Florida State Senate President John McKay and House Speaker Tom Feeney said they had signed a proclamation calling a special session of the Legislature to name a slate of electors.
The session was to convene at noon Friday, and a special Senate ethics and elections committee, to be named by McKay, would begin deliberations after the weekend.
"The step we take today with reluctance is a safeguard to preserve Florida's participation in the election," McKay said at a news conference in the Senate building.
On another front, two court cases involving thousands of absentee ballots concluded Thursday. Lawyers argued before two Leon County circuit judges on whether to toss out thousands of absentee ballots from Martin and Seminole counties. The ballots are thought to be mainly Republican votes, and if the cases succeed, they could hand victory to Gore regardless of how the state Supreme Court rules on the recounts.
But the Democrats will have a hard time proving their case to the required standards.
According to court documents, before Election Day in November, local Republicans sent their supporters postcards that they could fill in and mail to their election supervisor requesting an absentee ballot. But to be valid, the requests needed to include voter identification numbers, issued to every voter under a recent state law to counter election fraud.
Through an apparent oversight, the GOP did not record this information on the postcards, and there was no space for voters to add it themselves. As a result, the request forms were invalid under Florida law.
Florida Democrats claimed to two courts Wednesday that GOP staffers "illegally" added voter identification numbers to thousands of these postcard request forms after they had been received by authorities in Seminole and Martin counties.

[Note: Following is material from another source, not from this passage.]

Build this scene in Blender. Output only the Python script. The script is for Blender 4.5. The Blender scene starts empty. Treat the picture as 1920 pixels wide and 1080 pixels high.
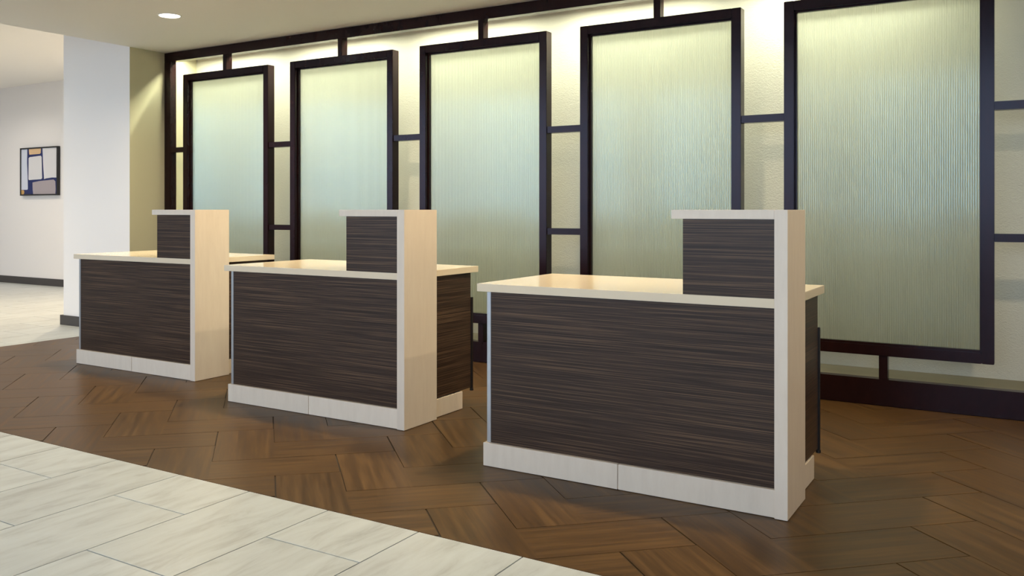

The lawyers said that this was done with the connivance of GOP-affiliated election supervisors, and argued that meddling with the request forms invalidated the absentee ballots that these GOP supporters received in both counties.
Republican attorneys argued that "hyper-technicality" over the request forms should not trample on the right to vote.
"The right to vote is a paramount right," Seminole County Canvassing Board attorney Terry Young argued in his opening statement. "A minimal omission of the voter identification number, which has nothing to do with the ballot cast ... cannot possibly nullify the ballot itself."
The Democrats' efforts to exclude these absentee ballots, as well as their widely denounced campaign to toss out military ballots from overseas, fly in the face of Gore's repeated claims he wanted to "count every vote."